(Records with scene code)
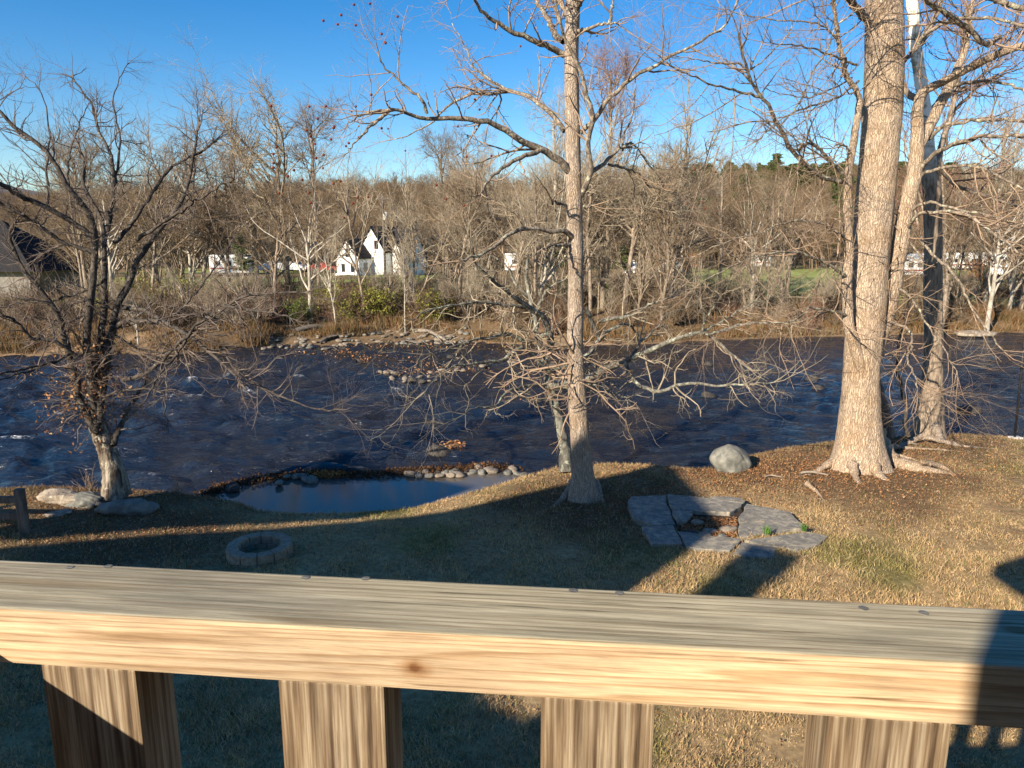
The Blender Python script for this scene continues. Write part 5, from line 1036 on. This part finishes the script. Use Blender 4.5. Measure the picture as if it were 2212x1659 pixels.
# ------------------------------------------------------------------ the lawn: blades and leaves
def inview(x, y):
    u = x/np.maximum(y, .1); return np.abs(u) < .86
def insl(x, y):                                    # keep turf off the flagstones and out of the fire ring
    out = np.zeros(len(x), bool)
    for poly, _ in slabs+[([(800, 540), (1290, 520), (1270, 730), (830, 680)], '')]:
        P_ = np.array([G(*c7(a, b), z=-.03)[:2] for a, b in poly]); c_ = P_.mean(0); P_ = c_+(P_-c_)*.985; n = len(P_); ins = np.zeros(len(x), bool); j = n-1
        for i in range(n):
            xi, yi = P_[i]; xj, yj = P_[j]
            ins ^= ((yi > y) != (yj > y)) & (x < (xj-xi)*(y-yi)/(yj-yi+1e-12)+xi); j = i
        out |= ins
    out |= (x-fp.location.x)**2+(y-fp.location.y)**2 < .5**2
    return out
k = 420000; y = 4.6+15.5*rng.random(k)**1.25; x = rng.uniform(-1, 1, k)*.84*y*1.02+.2
ok = (y < shoreY(x)-.02) & inview(x, y) & ~insl(x, y); x, y = x[ok], y[ok]
P = np.stack([x, y, height(x, y)-.006], 1); c = lawncolor(x, y)
n = vnoise(P*2.2, 95, 3)
thin = (rng.random(len(x)) < .95+.5*n) & ~((((x-7.4)**2+(y-14.6)**2) < 2.2) & (rng.random(len(x)) < .7)); P, c, n = P[thin], c[thin], n[thin]
c = c*rng.uniform(.65, 1.35, (len(P), 1)); pale = rng.random(len(P)) < .14; c[pale] = np.array([.55, .42, .26])*rng.uniform(.8, 1.1, (pale.sum(), 1))
grn = (rng.random(len(P)) < .10); c[grn] = np.array([.16, .19, .055])
far_ = np.clip((P[:, 1]-5)/10, 0, 1)
blades(P, (.080-.036*far_)*(1+.9*n), .0036+.0022*far_, c, rng, .75, 'grass', 'grass', 'dormant straw and green lawn grass between deck and river')
# edge tufts overhanging the bank
k = 14000; x = rng.uniform(-13, 17, k); y = shoreY(x)-rng.gamma(1., .12, k); P = np.stack([x, y, height(x, y)-.01], 1)
blades(P, np.full(k, .085), .006, lawncolor(x, y)*rng.uniform(.7, 1.35, (k, 1)), rng, .8, 'grass', 'bank_grass', 'ragged grass fringe along the near bank edge')
k = 26000; cen = np.array([(7.3, 14.2), (6.6, 14.9), (1.4, 12.9), (10.2, 17.0), (5.2, 14.9), (-8.0, 12.8), (-6.2, 11.5), (8.6, 15.6), (3.2, 14.3)]); sg = np.array([1.5, 1.2, 1.1, 1.4, .9, 1.2, 1.3, 1.4, 1.]); ci = rng.integers(0, len(cen), k)
xy = cen[ci]+rng.normal(size=(k, 2))*sg[ci][:, None]; pit = rng.random(k) < .09
pitc = np.array([G(*c7(a, b), z=-.03)[:2] for a, b in zip(rng.uniform(850, 1250, k), rng.uniform(575, 720, k))]) if True else None
lo = rng.random(k) < .13; xy[lo] = np.stack([rng.uniform(-9, 13, k), rng.uniform(5, 17, k)], 1)[lo]; pit = pit & ~lo; xy[pit] = pitc[pit]; x, y = xy.T; ok = (y < shoreY(x)-.03) & (~insl(x, y) | pit); x, y, pit = x[ok], y[ok], pit[ok]
P = np.stack([x, y, np.where(pit, -.085, height(x, y))+rng.uniform(.008, .035, len(x))], 1)
o = link('leaf_litter', leafmesh('leaf_litter', P, .034, leafcols(len(P), rng), rng, True)); tag(o, 'fallen brown leaves around roots, boulder and stone pit', 'leaf litter', None, 'stuff')
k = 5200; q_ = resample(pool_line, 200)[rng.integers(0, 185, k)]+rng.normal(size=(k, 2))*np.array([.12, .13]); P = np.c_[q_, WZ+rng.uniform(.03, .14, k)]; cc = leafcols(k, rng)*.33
q_ = G(708, 1034, WZ)[:2]; k2 = 500; P2 = np.c_[q_+rng.normal(size=(k2, 2))*np.array([.22, .1]), WZ+rng.uniform(.05, .17, k2)]; cc2 = np.array([.42, .20, .07])*rng.uniform(.6, 1.2, (k2, 1))
P3 = []; 
for px, py, s in ((870, 803, .8), (940, 806, .8), (1010, 800, .8), (965, 972, .2), (980, 964, .12), (1035, 1012, .15), (790, 752, 1.5), (880, 748, 1.8), (960, 748, 2.), (740, 765, .8), (820, 775, 1.), (1172, 868, .4), (700, 760, 1.5), (905, 790, .7), (760, 780, .8), (1120, 760, 1.2)):
    g_ = G(px, py, WZ); n_ = 70; P3.append(np.c_[g_[0]+rng.normal(0, s, n_), g_[1]+rng.normal(0, s*.6, n_), WZ+rng.uniform(.03, .12, n_)])
P3 = np.concatenate(P3); 
o = link('drifted_leaves', leafmesh('drifted_leaves', np.concatenate([P, P2]), .045, np.concatenate([cc, cc2]), rng)); tag(o, 'wet leaves packed among the pool dam stones', 'leaf litter', None, 'stuff')
o = link('floating_leaves', leafmesh('floating_leaves', P3, .09, leafcols(len(P3), rng)*1.1, rng, True)); tag(o, 'orange leaves caught on river stones and shallows', 'leaf litter', None, 'stuff')
# two green tufts by the slabs
for x_, y_ in ((1465, 690), (1733, 668)):
    p = G(*c7(x_, y_), z=.05); k = 60; P = np.c_[p[0]+rng.normal(0, .02, k), p[1]+rng.normal(0, .02, k), np.full(k, .0)]
    o = blades(P, np.full(k, .13), .005, np.array([.10, .20, .04])*rng.uniform(.7, 1.4, (k, 1)), rng, .35, 'grass', 'grass_tuft'); 
    del o['kind']; tag(o, 'fresh green grass tuft at the %s edge of the widest flagstone' % ('near' if x_ < 1600 else 'outer'), 'grass tuft')
# ------------------------------------------------------------------ light, sky, camera
w = bpy.data.worlds.new('World'); bpy.context.scene.world = w; w.use_nodes = True; t = w.node_tree; t.nodes.clear()
sky = N(t, 'ShaderNodeTexSky', sky_type='NISHITA', sun_disc=False, sun_elevation=EL, sun_rotation=math.atan2(-SX, -SY), altitude=300, air_density=1.0, dust_density=.3, ozone_density=2.0)
bg = N(t, 'ShaderNodeBackground', i_Strength=.084); ow = N(t, 'ShaderNodeOutputWorld'); hs = N(t, 'ShaderNodeHueSaturation', i_Saturation=1.48, i_Hue=.506); t.links.new(sky.outputs[0], hs.inputs['Color']); t.links.new(hs.outputs[0], bg.inputs['Color']); t.links.new(bg.outputs[0], ow.inputs[0])
sl = bpy.data.lights.new('sun', 'SUN'); sl.energy = 5.0; sl.angle = radians(.5); sl.color = (1, .87, .70); so = bpy.data.objects.new('sun', sl); C.objects.link(so)
from mathutils import Vector
so.rotation_euler = Vector((SX*cos(EL), SY*cos(EL), -sin(EL))).to_track_quat('-Z', 'Y').to_euler()
cam = bpy.data.cameras.new('camera'); co = bpy.data.objects.new('camera', cam); C.objects.link(co); bpy.context.scene.camera = co
cam.sensor_width = 36; cam.lens = 36*FP/2212; cam.clip_end = 6000; cam.clip_start = .05
co.location = (0, 0, CH); co.rotation_euler = (radians(90)-PITCH, 0, 0)
cam.dof.use_dof = True; cam.dof.focus_distance = 15; cam.dof.aperture_fstop = 26
vs = bpy.context.scene.view_settings; vs.view_transform = 'Standard'; vs.look = 'None'; vs.exposure = 1.05; vs.gamma = 1
cy = bpy.context.scene.cycles; cy.max_bounces = 6; cy.diffuse_bounces = 2; cy.glossy_bounces = 3; cy.transparent_max_bounces = 8; cy.use_denoising = True
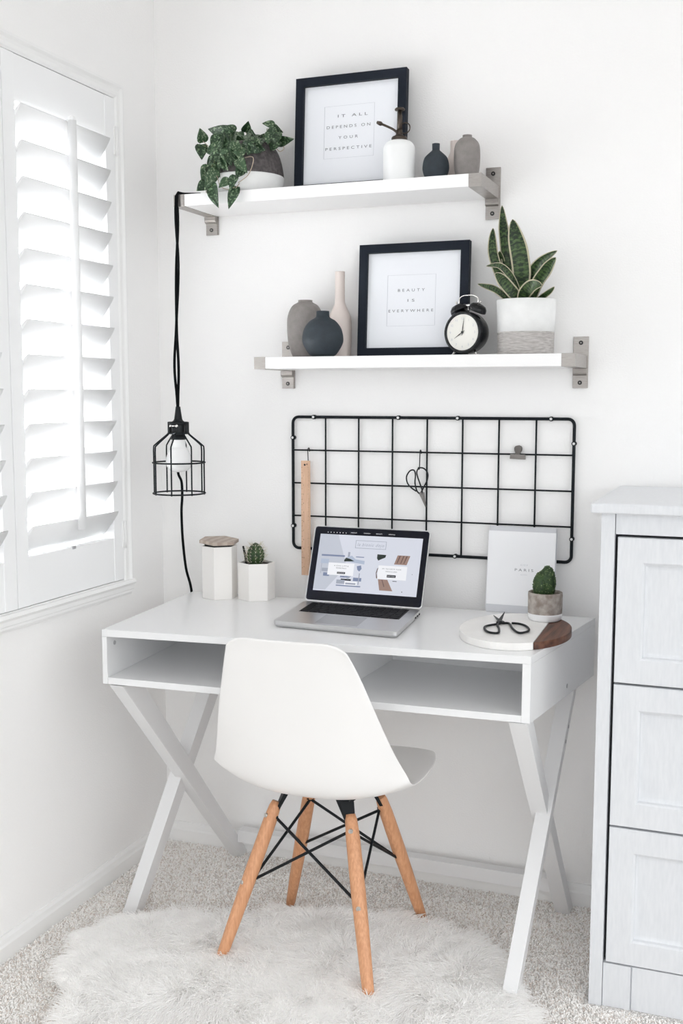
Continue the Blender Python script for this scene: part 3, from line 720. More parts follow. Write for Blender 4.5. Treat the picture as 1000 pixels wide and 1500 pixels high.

Instruction -
Say, as a single number and nothing more, how many lines of the entries contain the word "integers".

Solution to this problem -
2